Выбор именно этого направления военной активности был не только не случайным, но в сложившихся обстоятельствах и единственно возможным для Карфагена. Не будучи объединенной под чьим-либо господством, населенная десятками племен различного происхождения (среди них выделяются четыре основные этнические группы: лигуры, иберы, кельты и кельтиберы), Испания оказалась наиболее удобным объектом для завоевания. Учитывая, что раньше значительная часть ее уже была под властью пунийцев или финикийских поселенцев, да и на тот момент на Иберийском полуострове еще сохранялись некоторые карфагенские колонии (Гадес, Малака и пр.), боевые действия там значительно облегчались. Поскольку Сицилия и Сардиния находились в руках Рима, единственным плацдармом для нападения на Италию опять же оставалась Испания. Обладание ею сулило и немалые экономические выгоды, способные возместить любые военные расходы: горы Сьерра-Морены были богаты ценными рудами, плодородная долина Бетиса давала хлеб, вино и оливковое масло, а порты контролировали важнейшие торговые пути в Западную Африку, в Британию и дальше на север. Наконец, для поднятия национального духа, пошатнувшегося в результате поражения от Рима и опаснейшего восстания наемников, карфагенское общество попросту нуждалось в войне, причем, разумеется, победоносной и на чужой территории. Наибольшие шансы для этого мог предоставить только Иберийский полуостров.

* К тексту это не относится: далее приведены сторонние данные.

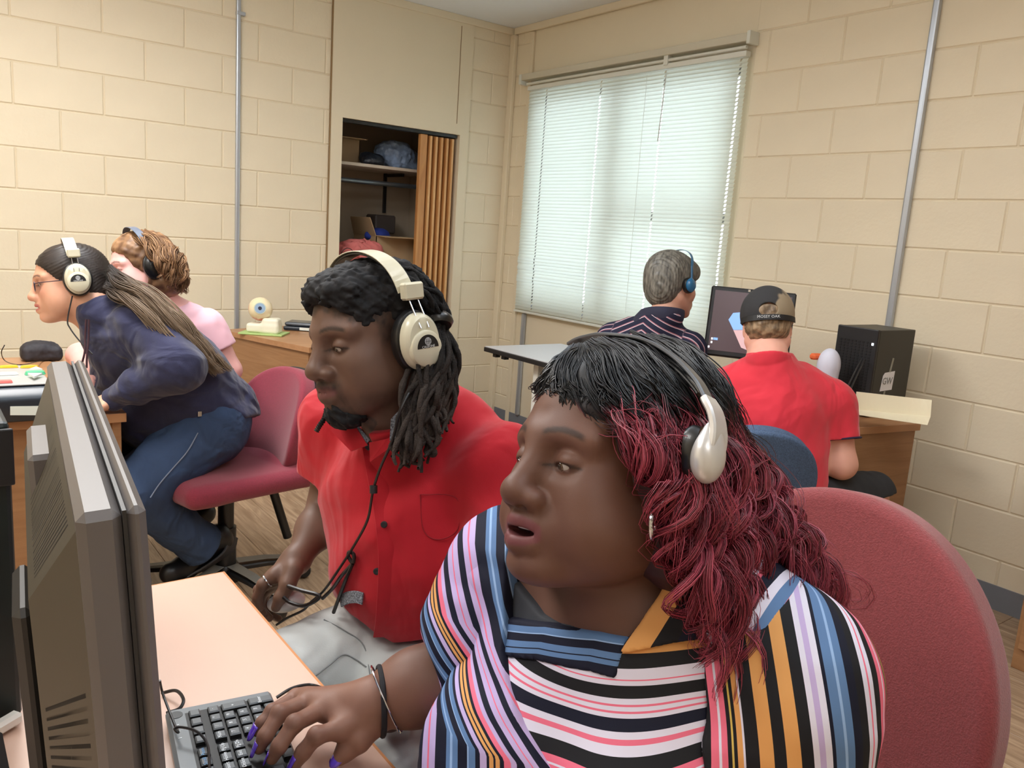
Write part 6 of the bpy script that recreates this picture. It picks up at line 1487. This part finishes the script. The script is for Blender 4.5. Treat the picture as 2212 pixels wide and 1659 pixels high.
for s in (1, -1):
    rg = [wn_((.097 - .18 * (abs(y_) - .034) ** 1 * .3, y_, z_)) for y_, z_ in ((s * (.034 + .021 * math.copysign(abs(math.cos(t)) ** .6, math.cos(t))), -.006 + .014 * math.copysign(abs(math.sin(t)) ** .6, math.sin(t))) for t in np.linspace(0, 2 * math.pi, 25))]
    MB().tube(rg, .0012, 6).build('rim', MGF, gl); MB().tube([wn_((.095, s * .055, 0)), wn_((.085, s * .072, .001)), wn_((-.0, s * .080, .003))], .0013, 6).build('temple_arm', MGF, gl)
    MB().quadpts(rg[:-1], .0008).build('lens', mat('lens_glass', srgb(190, 180, 210), .05, alpha=.35), gl)
MB().tube([wn_((.098, .013, -.002)), wn_((.101, 0, .002)), wn_((.098, -.013, -.002))], .0012, 6).build('bridge', MGF, gl)
# ---------------------------------------------------------------- woman in pink
SKK = np.array(srgb(232, 176, 168)); K_o, K_R = head_frame(303, 580, 2.98, 38, -10); K_s = 1.0
p4 = person('woman in a pink t-shirt with curly brown hair sitting beyond the navy hoodie', (-2.45, -1.35, 0))
S = Sdf(); head_ops(S, K_o, K_R, K_s, nose=.95, mouth=0, lid=.4, fat=.018)
S.frame(K_o, K_R, K_s); S.cap((-.015, 0, -.06), (-.045, 0, -.15), .052, .058, .03); S.frame()
ks, ke, kw = A_(447, 705, 3.00), A_(495, 800, 3.05), A_(430, 880, 2.95)
kr, kre, krw = A_(330, 715, 3.25), A_(172, 768, 3.02), A_(196, 822, 2.80)
S.cap(A_(348, 650, 3.02), A_(385, 700, 3.08), .058, .08, .03); S.chain([A_(385, 715, 3.10), A_(405, 800, 3.12), A_(410, 900, 3.12)], [.12, .12, .12], .03)
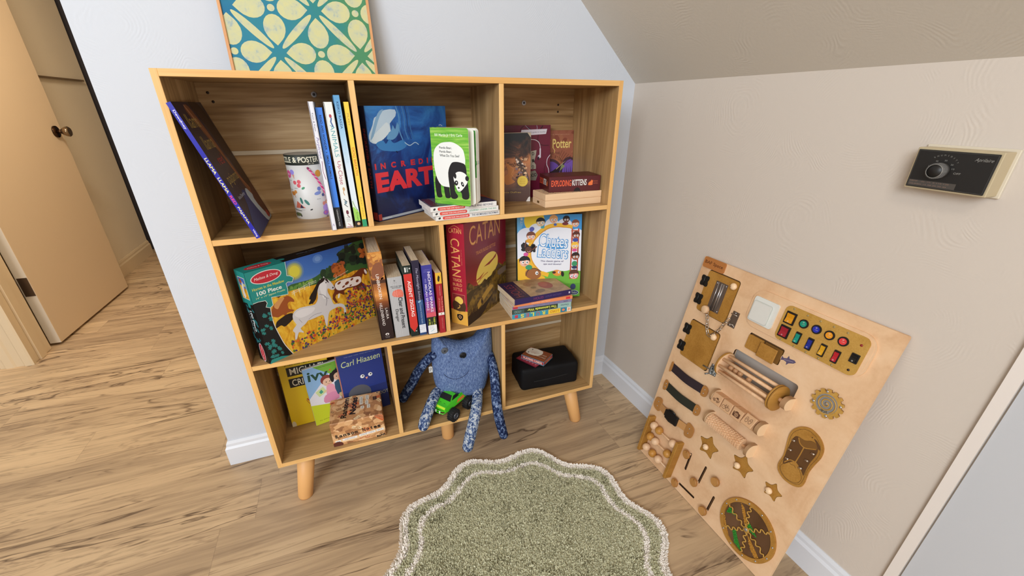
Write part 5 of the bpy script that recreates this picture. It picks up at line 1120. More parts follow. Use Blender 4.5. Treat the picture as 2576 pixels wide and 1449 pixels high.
OUT = [(.470, .425), (.481, .430), (.495, .418), (.5207, .405), (.545, .393), (.568, .388), (.592, .391), (.612, .398), (.630, .412), (.644, .430), (.654, .434), (.659, .422), (.660, .395), (.661, .350), (.659, .310), (.652, .270), (.643, .232), (.630, .203), (.605, .186), (.570, .181), (.530, .184), (.495, .196), (.474, .220), (.464, .255), (.461, .30), (.462, .35), (.465, .395)]
def remap(x, z):
    f_ = (0.075 + (z - 0.18) * 0.12 + 1.0259) / 1.1259; return 0.2817 + (x - 0.2817) * f_, 1.0588 - (1.0588 - z) * f_
OUT = [remap(a, b - (0.012 if b < .22 else 0)) for a, b in OUT]
OS = [(p.x, p.y) for p in spline([(a, b, 0) for a, b in OUT], 4, True)]
cxm, czm = 0.555, 0.310; ns = len(OS); vs = []; fs = []
lv = [1.0, .985, .95, .9, .82, .72, .6, .45, .28, .12]
def bodyY(s_): return 0.040 * math.sqrt(max(0, 1 - s_ ** 3.2))
rows = [(q, 1) for q in lv] ; 
def ringv(q, sg):
    o = []
    for x, z in OS:
        X_, Z_ = cxm + (x - cxm) * q, czm + (z - czm) * q
        d = bodyY(q) + 0.0015 * noise.noise(Vector((X_ * 60, sg, Z_ * 60)))
        if q == 1.0: d = 0
        lean = (Z_ - 0.18) * 0.12
        o.append(L((X_, 0.075 + lean - sg * d, Z_)))
    return o
for sg in (1, -1):
    b = len(vs)
    for q in lv: vs += ringv(q, sg)
    vs.append(L((cxm, 0.075 + (czm - .18) * .12 - sg * bodyY(0), czm)))
    for i in range(len(lv) - 1):
        for k in range(ns): l = (k + 1) % ns; fs.append((b + i * ns + k, b + i * ns + l, b + (i + 1) * ns + l, b + (i + 1) * ns + k))
    for k in range(ns): fs.append((b + (len(lv) - 1) * ns + k, b + (len(lv) - 1) * ns + (k + 1) % ns, b + len(lv) * ns))
mb.add(vs, fs, BODY, True)
def fy(x, z):  # front surface of the body
    best = 1.0
    for q in [k / 40 for k in range(41)]:
        ok = False
    dx, dz = x - cxm, z - czm; r = math.hypot(dx, dz); a = math.atan2(dz, dx)
    R_ = min((abs(math.atan2(math.sin(math.atan2(pz - czm, px - cxm) - a), math.cos(math.atan2(pz - czm, px - cxm) - a))), math.hypot(px - cxm, pz - czm)) for px, pz in OS)[1]
    return 0.075 + (z - 0.18) * 0.12 - bodyY(min(1, r / R_))
mb.build('body', pm)
for pts, rr_, m_, nm in (
    ([(.484, .085, .232), (.462, .066, .238), (.441, .036, .232), (.4220, .012, .215), (.4085, -.006, .203), (.4000, -.018, .192)], [.0160, .0165, .0165, .0170, .0175, .0160], LIMB, 'leg'),
    ([(.602, .080, .225), (.590, .045, .208), (.571, .000, .192), (.553, -.024, .160), (.538, -.032, .115), (.528, -.034, .078)], [.0165, .017, .0175, .018, .0185, .0175], LIMB, 'leg'),
    ([(.646, .080, .330), (.645, .045, .305), (.640, .012, .262), (.634, -.016, .205), (.640, -.028, .140), (.652, -.030, .082)], [.013, .0145, .015, .0155, .016, .0145], LIMBD, 'arm'),
    ([(.470, .085, .366), (.452, .096, .350), (.421, .118, .300), (.396, .122, .255), (.374, .122, .222), (.362, .120, .205)], [.012, .0145, .0155, .0155, .0155, .0145], LIMBD, 'arm')):
    mb = MB(); mb.capsule([L(p) for p in pts], rr_, m_, 22); mb.build(nm, pm)
for x, z, c, r_ in ((.4975, .3855, '5c6068', .0105), (.5525, .3585, '15161a', .0110)):
    y = fy(x, z); mb = MB(); c_ = M(c, 0.3); p = Vector(L((x, y + 0.001, z))); n_ = Vector((0, -1, 0.0))
    mb.cyl(p, p + n_ * 0.0032, r_, c_, n=32, bev=0.0008); q = p + n_ * 0.0033
    mb.tube([q + Vector((r_ * .82 * math.cos(R(a)), 0, r_ * .82 * math.sin(R(a)))) for a in range(0, 360, 15)], 0.0007, c_, 6, closed=True)
    T_ = M('0c0c10', 0.6)
    for d in ((1, 1), (1, -1)): mb.tube([q + Vector((-.0026 * d[0], -.0006, -.0026 * d[1])), q + Vector((.0026 * d[0], -.0006, .0026 * d[1]))], 0.0006, T_, 6)
    mb.build('button_eye', pm)
mb = MB(); pts = []
for k in range(31):
    a = R(205 + 130 * k / 30); x = .528 + .043 * math.cos(a); z = .322 + .036 * math.sin(a); pts.append(L((x, fy(x, z) - 0.0002, z)))
mb.tube(pts, 0.0008, M('222c4c', 0.8), 6); mb.build('smile_stitch', pm)
mb = MB(); mb.box(L((.4515, .086, .304)), L((.4535, .0865, .328)), M('dcdcd8', 0.6)); mb.box(L((.4475, .083, .306)), L((.4590, .0836, .327)), M('dcdcd8', 0.6))
F = Face(mb, L((.4475, .083, .306)), (1, 0, 0), (0, 0, 1), 0.0115, 0.021); F.line([(3, 4), (3, 16), (8, 16), (8, 10), (4, 10)], 1.2, '3a3c44'); mb.build('care_tag', pm)

tk = thing('toy_truck', at(0.5060, 0.0500, R3, 215.0) @ Matrix.Scale(1.10, 4), 'bright green toy monster truck with big black tyres, in front of the blue plush', 'toy car')
GRN = M('4ed028', 0.25); DG = M('10362a', 0.3); BKP = M('101114', 0.5)
mb = MB(); prof = [(-.050, .037), (-.050, .051), (-.046, .054), (-.010, .052), (-.008, .053), (.002, .068), (.016, .0685), (.028, .055), (.046, .050), (.053, .045), (.054, .036), (.044, .033), (-.044, .034)]
def trk(hw0, hw1):
    vs = []
    for x, z in prof:
        k = (z - .033) / .036; h_ = hw0 * (1 - k) + hw1 * k; vs.append((x, h_, z))
    for x, z in prof:
        k = (z - .033) / .036; h_ = hw0 * (1 - k) + hw1 * k; vs.append((x, -h_, z))
    return vs
vs = trk(.0235, .0165); n_ = len(prof)
tri = tessellate_polygon([[Vector((p[0], p[1], 0)) for p in prof]])
mb.add(vs, [t for t in tri] + [tuple(i + n_ for i in t[::-1]) for t in tri] + [(i, (i + 1) % n_, n_ + (i + 1) % n_, n_ + i) for i in range(n_)], GRN)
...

В 237 г. до н. э. Гамилькар во главе небольшого отряда высадился в Гадесе, откуда начал продвигаться по долине реки Гвадалквивир. Здесь он разгромил племена турдетанов и бастулов, чьи вожди погибли в сражении. По отношению к местному населению Гамилькар старался проводить сравнительно мягкую политику, направленную на то, чтобы превратить бывших врагов если не в друзей, то в вынужденных союзников. Так, три тысячи пленных турдетанов и бастулов были включены в состав карфагенской армии, став одновременно заложниками лояльного поведения своих племен. Когда же была подавлена попытка к сопротивлению иберийского вождя Индорта, а сам он казнен, его пленные воины были освобождены (Диодор, 25, 10, 1–2). Надо полагать, впоследствии многие из них также примкнули к армии победителя.